Id. at 110 (citation omitted). In Nat’l. Credit Corp., this court reversed the lower court’s grant of summary judgment where the facts showed the floor had been cleaned with soap and water. *421While the floor on which the plaintiff had fallen had not been waxed, it had been buffed with the same buffer used on an adjacent floor that was waxed.
In J.M. Mulligan’s Grille, Inc. v. Aultman, 300 Ark. 544, 780 S.W.2d 554 (1989), the plaintiff fell on a floor she described as “slippery.” While the plaintiff did not contend a foreign substance was on the floor, she argued instead that the floor was inherently and unreasonably slippery, and cited Nat’l. Credit Corp. as support. Rejecting her argument, this court distinguished the facts in the two cases and noted our decision in Nat’l. Credit Corp. was based on evidence that both soap and wax were used on the floor, plus there was evidence the floor had been buffed. On the other hand in Mulligan’s, there was no evidence that wax or any other material had been applied to the floor.
The present case is like the situation in Mulligan’s. Here, Wal-Mart’s proof showed that the store’s floor was concrete, had no foreign substance on it, nor did the floor contain any wax.

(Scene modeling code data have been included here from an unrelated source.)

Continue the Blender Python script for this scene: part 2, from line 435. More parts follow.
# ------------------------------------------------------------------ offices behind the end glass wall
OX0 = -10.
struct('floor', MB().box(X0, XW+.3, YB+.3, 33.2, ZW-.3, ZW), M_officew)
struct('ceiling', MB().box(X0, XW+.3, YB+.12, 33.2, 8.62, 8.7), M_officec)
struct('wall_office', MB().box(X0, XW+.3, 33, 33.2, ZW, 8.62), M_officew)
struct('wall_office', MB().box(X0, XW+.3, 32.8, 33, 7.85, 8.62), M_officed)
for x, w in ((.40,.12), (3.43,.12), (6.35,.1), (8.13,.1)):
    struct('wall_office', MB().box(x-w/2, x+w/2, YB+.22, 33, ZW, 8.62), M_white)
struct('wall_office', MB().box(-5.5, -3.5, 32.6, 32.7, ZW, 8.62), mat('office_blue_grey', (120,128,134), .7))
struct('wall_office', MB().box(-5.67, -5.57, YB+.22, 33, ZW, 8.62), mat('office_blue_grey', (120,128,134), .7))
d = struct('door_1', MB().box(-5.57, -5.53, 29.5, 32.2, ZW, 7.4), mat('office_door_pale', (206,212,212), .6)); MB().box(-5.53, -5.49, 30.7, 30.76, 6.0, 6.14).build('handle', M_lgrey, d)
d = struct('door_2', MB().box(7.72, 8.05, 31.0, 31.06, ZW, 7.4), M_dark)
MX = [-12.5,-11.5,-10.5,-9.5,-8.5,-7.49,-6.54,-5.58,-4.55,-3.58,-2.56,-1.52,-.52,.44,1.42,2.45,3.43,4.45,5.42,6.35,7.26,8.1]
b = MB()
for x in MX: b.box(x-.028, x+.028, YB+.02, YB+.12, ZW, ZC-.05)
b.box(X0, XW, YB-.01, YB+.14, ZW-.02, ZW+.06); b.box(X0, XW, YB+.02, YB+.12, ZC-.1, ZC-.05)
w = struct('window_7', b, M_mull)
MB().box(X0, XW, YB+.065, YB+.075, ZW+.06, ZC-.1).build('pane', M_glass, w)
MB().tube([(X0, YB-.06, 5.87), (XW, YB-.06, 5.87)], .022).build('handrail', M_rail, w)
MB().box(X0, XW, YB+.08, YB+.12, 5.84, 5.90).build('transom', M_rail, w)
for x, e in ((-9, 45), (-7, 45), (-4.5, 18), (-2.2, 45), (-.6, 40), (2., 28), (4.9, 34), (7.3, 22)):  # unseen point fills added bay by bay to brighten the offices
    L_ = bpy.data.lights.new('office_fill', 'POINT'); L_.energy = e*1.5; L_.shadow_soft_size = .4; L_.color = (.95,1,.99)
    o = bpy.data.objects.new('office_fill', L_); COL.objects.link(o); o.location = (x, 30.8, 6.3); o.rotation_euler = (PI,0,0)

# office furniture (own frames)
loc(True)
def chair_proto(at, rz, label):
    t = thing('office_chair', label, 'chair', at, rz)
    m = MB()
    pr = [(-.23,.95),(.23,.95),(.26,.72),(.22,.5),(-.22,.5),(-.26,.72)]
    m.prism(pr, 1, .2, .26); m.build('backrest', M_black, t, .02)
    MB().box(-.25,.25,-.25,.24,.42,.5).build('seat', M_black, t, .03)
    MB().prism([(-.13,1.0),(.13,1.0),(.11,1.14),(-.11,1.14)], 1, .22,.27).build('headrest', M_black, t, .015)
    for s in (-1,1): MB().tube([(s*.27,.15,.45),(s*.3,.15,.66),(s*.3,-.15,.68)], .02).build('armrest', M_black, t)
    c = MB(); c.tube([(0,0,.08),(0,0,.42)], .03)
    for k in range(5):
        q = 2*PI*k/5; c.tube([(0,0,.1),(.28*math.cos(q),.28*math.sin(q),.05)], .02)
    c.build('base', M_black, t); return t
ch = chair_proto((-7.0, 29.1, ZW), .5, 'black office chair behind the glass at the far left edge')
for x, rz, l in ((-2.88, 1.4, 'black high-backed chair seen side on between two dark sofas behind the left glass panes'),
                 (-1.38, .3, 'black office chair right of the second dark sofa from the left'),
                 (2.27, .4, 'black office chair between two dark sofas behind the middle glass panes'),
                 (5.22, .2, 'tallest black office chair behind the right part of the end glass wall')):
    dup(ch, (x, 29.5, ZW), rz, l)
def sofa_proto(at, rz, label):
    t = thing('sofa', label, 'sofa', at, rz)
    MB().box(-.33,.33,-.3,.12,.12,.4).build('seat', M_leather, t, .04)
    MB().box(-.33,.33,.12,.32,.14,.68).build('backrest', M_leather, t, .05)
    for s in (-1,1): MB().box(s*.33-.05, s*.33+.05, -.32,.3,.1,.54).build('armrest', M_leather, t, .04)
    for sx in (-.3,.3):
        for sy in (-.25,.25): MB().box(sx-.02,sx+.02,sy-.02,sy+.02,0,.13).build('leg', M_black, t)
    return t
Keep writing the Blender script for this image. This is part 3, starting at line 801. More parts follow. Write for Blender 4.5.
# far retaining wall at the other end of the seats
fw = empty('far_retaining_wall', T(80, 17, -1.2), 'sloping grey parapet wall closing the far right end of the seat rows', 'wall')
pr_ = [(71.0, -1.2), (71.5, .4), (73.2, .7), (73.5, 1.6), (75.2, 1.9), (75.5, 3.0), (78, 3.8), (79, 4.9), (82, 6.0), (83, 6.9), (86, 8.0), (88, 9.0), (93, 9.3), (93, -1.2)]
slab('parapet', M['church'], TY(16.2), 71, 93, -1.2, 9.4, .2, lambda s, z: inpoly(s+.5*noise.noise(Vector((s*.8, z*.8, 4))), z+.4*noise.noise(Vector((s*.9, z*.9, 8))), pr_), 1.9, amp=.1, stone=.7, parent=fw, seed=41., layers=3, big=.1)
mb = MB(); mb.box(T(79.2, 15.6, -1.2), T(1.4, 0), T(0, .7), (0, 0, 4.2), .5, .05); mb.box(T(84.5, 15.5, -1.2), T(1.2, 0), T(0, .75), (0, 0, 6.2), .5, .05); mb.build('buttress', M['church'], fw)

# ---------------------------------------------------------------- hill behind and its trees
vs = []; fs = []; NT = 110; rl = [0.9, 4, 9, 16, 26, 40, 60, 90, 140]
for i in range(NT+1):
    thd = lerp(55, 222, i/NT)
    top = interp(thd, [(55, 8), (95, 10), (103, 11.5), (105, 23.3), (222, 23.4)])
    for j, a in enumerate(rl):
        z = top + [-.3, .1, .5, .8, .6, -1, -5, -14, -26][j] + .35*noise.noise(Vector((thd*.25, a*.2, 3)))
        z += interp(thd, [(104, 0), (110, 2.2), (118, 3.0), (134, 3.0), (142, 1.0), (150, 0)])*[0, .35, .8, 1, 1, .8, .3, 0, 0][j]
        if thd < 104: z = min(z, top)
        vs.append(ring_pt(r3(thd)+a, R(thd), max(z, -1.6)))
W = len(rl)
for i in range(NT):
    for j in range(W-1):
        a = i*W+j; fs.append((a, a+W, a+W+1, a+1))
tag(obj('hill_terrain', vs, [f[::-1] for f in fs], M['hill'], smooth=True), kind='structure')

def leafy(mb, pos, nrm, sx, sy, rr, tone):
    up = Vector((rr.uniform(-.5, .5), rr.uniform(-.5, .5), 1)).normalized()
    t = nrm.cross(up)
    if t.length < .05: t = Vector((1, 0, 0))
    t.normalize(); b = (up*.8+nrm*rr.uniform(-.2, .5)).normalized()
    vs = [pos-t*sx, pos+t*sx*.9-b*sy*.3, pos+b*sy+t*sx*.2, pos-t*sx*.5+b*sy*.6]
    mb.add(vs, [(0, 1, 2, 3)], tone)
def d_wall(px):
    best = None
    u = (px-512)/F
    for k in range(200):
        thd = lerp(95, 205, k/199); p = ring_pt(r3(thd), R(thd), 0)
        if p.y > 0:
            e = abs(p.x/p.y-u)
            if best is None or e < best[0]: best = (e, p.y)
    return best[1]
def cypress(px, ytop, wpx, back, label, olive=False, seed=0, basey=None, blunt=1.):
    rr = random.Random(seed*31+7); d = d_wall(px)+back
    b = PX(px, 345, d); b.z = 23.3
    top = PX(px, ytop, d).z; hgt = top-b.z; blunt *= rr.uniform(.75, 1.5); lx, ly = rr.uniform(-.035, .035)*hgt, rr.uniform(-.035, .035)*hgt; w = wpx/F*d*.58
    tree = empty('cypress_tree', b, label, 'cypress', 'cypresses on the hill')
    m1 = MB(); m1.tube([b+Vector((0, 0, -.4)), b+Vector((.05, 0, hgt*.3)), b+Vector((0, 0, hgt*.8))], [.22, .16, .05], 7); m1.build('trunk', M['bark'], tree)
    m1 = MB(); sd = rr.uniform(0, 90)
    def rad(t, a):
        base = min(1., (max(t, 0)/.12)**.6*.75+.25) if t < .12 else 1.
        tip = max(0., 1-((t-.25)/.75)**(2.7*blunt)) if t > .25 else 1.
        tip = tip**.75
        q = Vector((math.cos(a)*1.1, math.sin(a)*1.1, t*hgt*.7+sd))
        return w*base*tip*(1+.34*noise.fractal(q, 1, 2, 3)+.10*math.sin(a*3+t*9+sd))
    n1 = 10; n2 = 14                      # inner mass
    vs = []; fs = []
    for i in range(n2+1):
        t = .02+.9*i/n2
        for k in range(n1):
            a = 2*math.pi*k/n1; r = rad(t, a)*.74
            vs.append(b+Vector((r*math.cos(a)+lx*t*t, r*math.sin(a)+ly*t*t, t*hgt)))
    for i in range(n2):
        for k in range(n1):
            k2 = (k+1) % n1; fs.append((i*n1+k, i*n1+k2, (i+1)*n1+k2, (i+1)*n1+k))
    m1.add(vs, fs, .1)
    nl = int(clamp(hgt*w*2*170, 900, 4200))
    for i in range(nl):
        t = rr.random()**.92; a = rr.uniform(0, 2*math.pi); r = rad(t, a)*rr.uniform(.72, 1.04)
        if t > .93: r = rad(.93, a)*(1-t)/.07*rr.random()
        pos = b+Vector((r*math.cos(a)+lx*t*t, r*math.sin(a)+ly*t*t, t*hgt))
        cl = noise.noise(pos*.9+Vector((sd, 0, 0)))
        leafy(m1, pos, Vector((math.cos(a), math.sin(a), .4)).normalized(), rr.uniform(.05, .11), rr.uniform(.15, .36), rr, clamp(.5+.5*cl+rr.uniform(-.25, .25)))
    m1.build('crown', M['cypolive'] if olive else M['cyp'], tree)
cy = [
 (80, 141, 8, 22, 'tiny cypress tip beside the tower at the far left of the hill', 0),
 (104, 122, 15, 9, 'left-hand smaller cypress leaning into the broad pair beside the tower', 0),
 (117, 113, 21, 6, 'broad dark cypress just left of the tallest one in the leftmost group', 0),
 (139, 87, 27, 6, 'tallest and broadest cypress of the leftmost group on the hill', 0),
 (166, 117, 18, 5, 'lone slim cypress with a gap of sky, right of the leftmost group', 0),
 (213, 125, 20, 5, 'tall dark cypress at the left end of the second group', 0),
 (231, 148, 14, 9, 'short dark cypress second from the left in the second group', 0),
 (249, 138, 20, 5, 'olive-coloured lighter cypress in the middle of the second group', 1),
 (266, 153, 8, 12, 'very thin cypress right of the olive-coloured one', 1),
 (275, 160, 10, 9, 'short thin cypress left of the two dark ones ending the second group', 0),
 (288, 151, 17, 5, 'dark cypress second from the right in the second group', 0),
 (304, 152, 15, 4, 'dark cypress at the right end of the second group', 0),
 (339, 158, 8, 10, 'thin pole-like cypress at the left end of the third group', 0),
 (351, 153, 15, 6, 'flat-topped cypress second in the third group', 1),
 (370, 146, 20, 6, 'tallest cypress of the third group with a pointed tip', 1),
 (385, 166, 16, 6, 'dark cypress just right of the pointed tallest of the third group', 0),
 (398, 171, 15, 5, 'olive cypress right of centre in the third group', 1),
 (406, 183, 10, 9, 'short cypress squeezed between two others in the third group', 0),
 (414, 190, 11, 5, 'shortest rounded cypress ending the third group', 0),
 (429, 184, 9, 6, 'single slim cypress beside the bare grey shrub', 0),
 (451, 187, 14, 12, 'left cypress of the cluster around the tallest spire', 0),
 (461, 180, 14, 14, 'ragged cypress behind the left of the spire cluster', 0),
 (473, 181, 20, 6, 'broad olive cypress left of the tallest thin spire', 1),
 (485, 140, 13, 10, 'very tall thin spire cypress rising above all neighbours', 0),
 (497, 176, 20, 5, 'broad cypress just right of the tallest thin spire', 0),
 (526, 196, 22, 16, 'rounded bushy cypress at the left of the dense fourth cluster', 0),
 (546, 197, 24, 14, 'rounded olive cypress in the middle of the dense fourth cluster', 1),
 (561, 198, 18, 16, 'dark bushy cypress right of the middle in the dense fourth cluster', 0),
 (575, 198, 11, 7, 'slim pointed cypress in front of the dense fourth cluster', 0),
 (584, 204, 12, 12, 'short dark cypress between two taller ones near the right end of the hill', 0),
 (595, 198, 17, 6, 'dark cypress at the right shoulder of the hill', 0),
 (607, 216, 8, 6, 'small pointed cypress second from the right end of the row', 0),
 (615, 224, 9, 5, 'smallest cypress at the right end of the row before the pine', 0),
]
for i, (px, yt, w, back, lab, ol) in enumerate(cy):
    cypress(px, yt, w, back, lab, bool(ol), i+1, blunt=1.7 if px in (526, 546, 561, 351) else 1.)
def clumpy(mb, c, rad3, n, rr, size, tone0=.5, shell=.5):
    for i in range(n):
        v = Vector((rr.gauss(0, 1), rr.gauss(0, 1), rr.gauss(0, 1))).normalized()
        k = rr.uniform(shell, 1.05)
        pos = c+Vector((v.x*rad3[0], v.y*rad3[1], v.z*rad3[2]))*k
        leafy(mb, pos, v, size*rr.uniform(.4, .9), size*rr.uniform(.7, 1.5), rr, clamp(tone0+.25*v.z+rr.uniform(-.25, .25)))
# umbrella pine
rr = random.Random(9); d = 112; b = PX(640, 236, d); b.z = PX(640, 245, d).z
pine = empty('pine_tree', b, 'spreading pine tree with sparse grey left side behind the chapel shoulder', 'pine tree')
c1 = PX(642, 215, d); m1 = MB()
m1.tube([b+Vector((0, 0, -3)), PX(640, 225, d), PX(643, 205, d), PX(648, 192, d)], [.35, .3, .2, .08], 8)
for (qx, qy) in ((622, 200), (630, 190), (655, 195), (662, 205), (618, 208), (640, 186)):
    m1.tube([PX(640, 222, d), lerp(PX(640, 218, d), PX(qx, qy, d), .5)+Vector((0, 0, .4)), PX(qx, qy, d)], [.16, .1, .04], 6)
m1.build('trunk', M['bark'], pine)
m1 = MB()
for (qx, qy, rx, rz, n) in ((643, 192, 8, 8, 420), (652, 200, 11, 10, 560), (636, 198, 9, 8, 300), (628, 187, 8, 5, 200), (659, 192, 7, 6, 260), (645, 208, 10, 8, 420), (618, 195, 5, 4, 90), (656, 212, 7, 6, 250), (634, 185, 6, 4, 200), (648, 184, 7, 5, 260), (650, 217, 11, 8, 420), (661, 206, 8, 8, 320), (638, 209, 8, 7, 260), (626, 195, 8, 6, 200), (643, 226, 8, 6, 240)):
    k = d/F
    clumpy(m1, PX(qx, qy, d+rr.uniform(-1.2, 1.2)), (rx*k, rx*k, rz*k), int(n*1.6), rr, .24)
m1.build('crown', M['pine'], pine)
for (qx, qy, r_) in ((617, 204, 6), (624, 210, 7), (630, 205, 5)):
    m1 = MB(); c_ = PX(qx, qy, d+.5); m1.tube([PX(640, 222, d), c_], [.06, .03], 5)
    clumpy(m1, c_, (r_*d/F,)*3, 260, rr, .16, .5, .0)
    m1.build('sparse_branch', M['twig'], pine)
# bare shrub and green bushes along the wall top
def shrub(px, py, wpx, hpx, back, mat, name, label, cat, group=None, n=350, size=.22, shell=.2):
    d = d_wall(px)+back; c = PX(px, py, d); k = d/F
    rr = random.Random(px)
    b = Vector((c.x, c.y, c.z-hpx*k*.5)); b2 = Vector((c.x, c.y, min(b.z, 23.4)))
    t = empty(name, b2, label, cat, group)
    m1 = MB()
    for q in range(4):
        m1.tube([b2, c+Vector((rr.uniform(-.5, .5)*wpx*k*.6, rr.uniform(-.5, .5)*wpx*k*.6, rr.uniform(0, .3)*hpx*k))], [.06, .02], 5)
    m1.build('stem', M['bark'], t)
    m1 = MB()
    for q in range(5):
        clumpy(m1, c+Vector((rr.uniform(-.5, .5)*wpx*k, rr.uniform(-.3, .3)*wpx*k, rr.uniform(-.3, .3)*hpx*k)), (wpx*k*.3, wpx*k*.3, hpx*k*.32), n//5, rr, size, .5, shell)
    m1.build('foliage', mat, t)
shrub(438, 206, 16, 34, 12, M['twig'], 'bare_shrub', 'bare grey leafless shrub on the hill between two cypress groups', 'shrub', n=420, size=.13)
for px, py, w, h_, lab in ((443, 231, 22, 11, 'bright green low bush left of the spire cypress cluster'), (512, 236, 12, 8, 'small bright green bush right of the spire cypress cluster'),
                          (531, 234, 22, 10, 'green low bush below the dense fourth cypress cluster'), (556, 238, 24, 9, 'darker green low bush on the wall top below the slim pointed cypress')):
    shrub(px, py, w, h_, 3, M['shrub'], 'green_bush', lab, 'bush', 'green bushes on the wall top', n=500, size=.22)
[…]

Wal-Mart also showed that Mrs. Black tripped over her own feet. Mrs. Black, on the other hand, offered no evidence that wax or any other substance had been applied to the floor, but instead she made only the conjectural statement, “I know they had just waxed it because you could tell, it was real shiny.” As this court stated in Mulligan’s, in virtually every case involving a fall, the plaintiff will describe a floor as slick or slippery, and this alone is not sufficient to support a case for negligence. J. M. Mulligan’s Grille, Inc., 300 Ark. at 546, 780 S.W.2d at 555; see also McDonald v. Eubanks, 292 Ark. 533, 731 S.W.2d 769 (1987).
For the foregoing reasons, we affirm the trial court’s granting of summary judgment.
Dudley and Corbin, JJ., not participating. Newbern, J., dissents.